What was the result?


The main outcome was commitments on “moving toward more market-determined exchange rate systems” (read China), being “vigilant against excess volatility and disorderly movements in exchange rates” (read US), and agreeing to strengthen multilateral cooperation "to promote external sustainability and pursue the full range of policies conducive to reducing excessive imbalances and maintaining current account imbalances at sustainable levels". 


Sounds promising? Not really, because the problem of global imbalances has pushed off to a study group which will make "an assessment of their nature and the root causes of impediments, of persistently large imbalances”.  This assessment will be based on “indicative guidelines” which still have to be agreed by Finance Ministers and Central Bank Governors!  The G20 leaders also called on the IMF “to provide an assessment …on the progress toward external sustainability and the consistency of fiscal, monetary, financial sector, structural, exchange rate and other policies”.

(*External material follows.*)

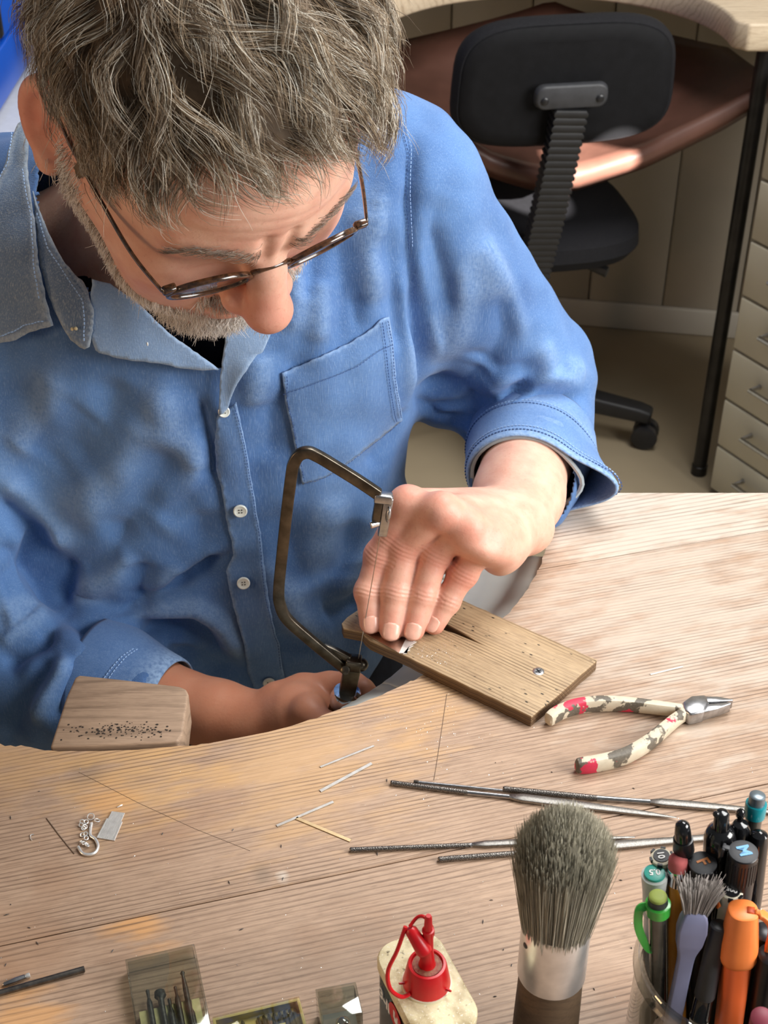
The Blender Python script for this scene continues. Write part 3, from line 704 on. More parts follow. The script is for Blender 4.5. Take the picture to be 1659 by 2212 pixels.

The G20 is well aware of the costs of inaction on global imbalances.  As they also said, “Uneven growth and widening imbalances are fuelling the temptation to diverge from global solutions into uncoordinated actions … (which) … will only lead to worse outcomes for all.”  So while the G20 “Framework Working Group” and the IMF are doing their studies, the US and China will continue throwing darts at each other. 


The G20 also talked about trade (Doha commitments again!), protectionism (we will resist), climate change (we are committed to fight it), corruption (we will tackle it) and global marine environment (we will safeguard it).  “What we promise, we will deliver”, was the G20 war cry.  Don’t believe it for a minute!    


The G20 welcomed the Seoul G20 Business Summit – please notice that there is no reference to trade unions (many are still in jail in Korea) or to civil society (they were in the streets). 


And naturally, they look forward to their next meeting in 2011 in France, and in 2012 in Mexico.  Economic summitry is fun after all!!